Umm... thats lack of optimization. The procedurals can be easily rendered to bitmaps, and so can be the 12 layers of bump maps.


Why would I render layers of bump maps to one bitmap? You completely lose what a procedural is all about. The 12 layers of bump maps would BE what a procedural is. What you're saying is optimization, is poor optimization by decreasing the quality of your materials heavily.

The computers I rendered on were...

Athlon XP 1800+ Overclocked to 2 Ghz
Dual Athlon 1.4 Ghz
Athlon XP 1800+ not overclocked

The Dual Athlon created the fastest render times at about 9 minutes par for the course, the Athlon XP 1800+ overclocked ran 10 minutes, and the non-overclocked XP took 11 to 12 minutes a frame.

JamesWu 20-02-2004 01:37

Re: Rendering Time
 
Wow. Your scenes must be very complex mine don't even reach a minute per frame. Do you have everything happening in one scene? Also, what renderer did you use. In my experience mental ray is alot slower than the default scanline, and vray being even faster. Too bad vray is very finnicky. I haven't tried brazil yet. Anyhow tell me what renderer you guys use.

Lev 20-02-2004 08:52

Re: Rendering Time
 
Quote:

Originally Posted by Matt Hallock
Why would I render layers of bump maps to one bitmap? You completely lose what a procedural is all about. The 12 layers of bump maps would BE what a procedural is. What you're saying is optimization, is poor optimization by decreasing the quality of your materials heavily.

You will only notice quality decrease if you zoom in/zoom out a lot. In most cases you don't. Why would you need 12 layers of bump map anyways?

I do see one case where having procedural with a lot of layers is justified - landscape. It is huge and you are looking at only small parts at a time, and procedurals add good variation to texture. If this is what you were referring to, i agree with you. But for everything else? why?

Ricky Q. 20-02-2004 09:42

Re: Rendering Time
 
We stole a nice machine to render on:

-Dual 2.4 xeons with hyper threading
-2 gb of high speed ddr ram in dual banks
-fx 1000 quadro card
-dual 36gb SCSI's in raid 0/15,000 RPM Cheetah HDs
-effective data rate to hard drives 640MBs

Really helps us out alot, rendering is continuing today and tommorrow. :)

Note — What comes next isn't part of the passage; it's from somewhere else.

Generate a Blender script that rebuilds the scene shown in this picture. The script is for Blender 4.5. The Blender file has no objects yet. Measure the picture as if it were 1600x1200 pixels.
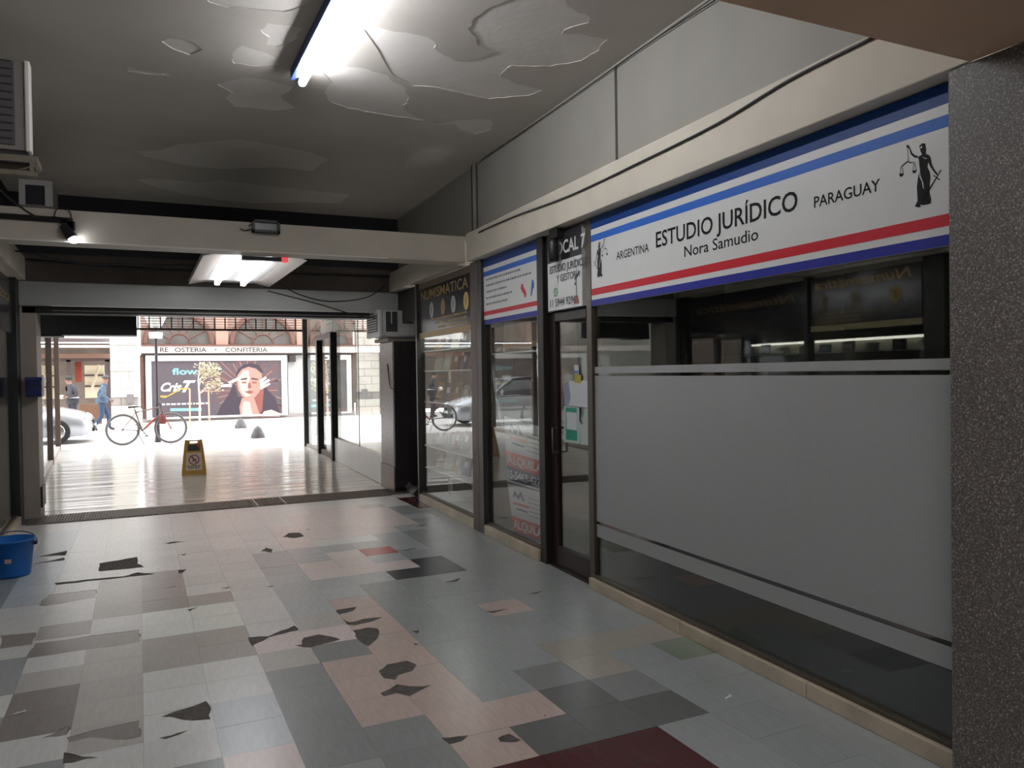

Salik Syed 20-02-2004 10:48

Re: Rendering Time
 
btw....displacement also takes a while.
Yes mental ray sometimes takes a bit longer than scaline it depends on the scene but i actually found that mray is a bit faster also the quality is like 20x better

also just having a raytrace map doesn't make it slow there are some other factors like whether it is transparent reflectivity....btw 8-11 hours is for scenes w/ much higher poly count.... 300k is nothing.. esp if you have trees and what not..., the car alone in the 1st scene is 300k polygons the buildings is like 70 k thhe plants are all very high too i forget the grand total ...

Lev 20-02-2004 12:18

Re: Rendering Time
 
Quote:

Originally Posted by Salik Syed
300k is nothing.. esp if you have trees and what not..., the car alone in the 1st scene is 300k polygons the buildings is like 70 k thhe plants are all very high too i forget the grand total ...

This is exactly why i said its always good to reduce polycount. we had a very high resolution car model which was almost 300k, and after reduction it got down to under 80k with no visual quality loss.

Matt Hallock 20-02-2004 14:22

Re: Rendering Time
 
Quote:

Originally Posted by Lev
You will only notice quality decrease if you zoom in/zoom out a lot. In most cases you don't. Why would you need 12 layers of bump map anyways?

I do see one case where having procedural with a lot of layers is justified - landscape. It is huge and you are looking at only small parts at a time, and procedurals add good variation to texture. If this is what you were referring to, i agree with you. But for everything else? why?


But if you render out those layers of reflections, bump maps, composites, etc you lose exactly what a procedural is all about.

Lev 20-02-2004 16:37

Re: Rendering Time
 
Quote:

Originally Posted by Matt Hallock
But if you render out those layers of reflections, bump maps, composites, etc you lose exactly what a procedural is all about.

and what is it about according to you?